The Edwards campaign was arguably the best run and least lucky campaign of all the Democratic campaigns in this cycle. At least three instances of rotten luck hampered a brilliantly run campaign by Edwards and his team.

  • The misfortune started for Edwards on the day of the announcement of his candidacy. Edwards was overshadowed by Gen. Wesley Clark’s announcement that he was going to throw his hat into the ring the following day. The press went wild over the general’s announcement of his announcement, and left Edwards with almost no coverage of his official entry into the race.
  • The second piece of bad luck for Edwards happened the day Howard Dean opted out of public funding and the spending restrictions that go along with it.  Dean was opting out in order to be financially competitive with George Bush and in hopes of raising $200 million to match Bush dollar for dollar over the summer.  But Dean’s decision forced Kerry to opt out as well.  The Kerry campaign didn’t opt out to compete with Bush (though that would be a side effect that would later benefit the Kerry campaign).  No, the Kerry campaign opted out so that Senator Kerry could write a $6.4 million personal check to keep his campaign alive and fund a last ditch effort in Iowa— and that was a very unlucky break for Edwards.
    Both Kerry and Edwards needed Howard Dean to collapse, but John Edwards received 32% of the vote in Iowa without writing a $6.4 million dollar check to his own campaign, and without the robo-calling organizing prowess of Michael Whouley, perhaps the best organizer of his generation. The Edwards campaign got almost a third of the vote in Iowa on the raw talent of John Edwards, and on the strength of a brilliantly executed campaign strategy that was woefully underfunded when compared to the spending of Dean and Kerry and the awesome organization that Kerry paid for out of his own pocket.

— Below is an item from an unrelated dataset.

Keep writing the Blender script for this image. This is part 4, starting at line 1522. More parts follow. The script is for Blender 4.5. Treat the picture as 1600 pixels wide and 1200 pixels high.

    The English historian, E. A. Freeman, put it this way: “History is past politicsand politics present history.” If Dean hadn’t opted out, Kerry doesn’t opt out—and John Edwards wins Iowa. The truth is that John Kerry’s ability to spend money without restrictions had little if anything to do with Howard Dean’s collapse, but $6.4 million and Michael Whouley made the difference between Kerry winning and Edwards coming in only six points behind him. Those two factors are the reason that Democrats will be celebrating the Kerry/Edwards ticket days from now at the convention in Boston instead of an Edwards/Kerry ticket.
  • John Edwards would be haunted with one last piece of horribly bad luck. Instead of reporting the two miracle finishes (Edwards’ 32% in Iowa was arguably just as newsworthy if not more so then Kerry’s 38%) the press reported Kerry’s win and Howard Dean’s scream.  

Politics is never fair— but the Kerry team would be wise to listen to the Edwards folks— they ran the better campaign.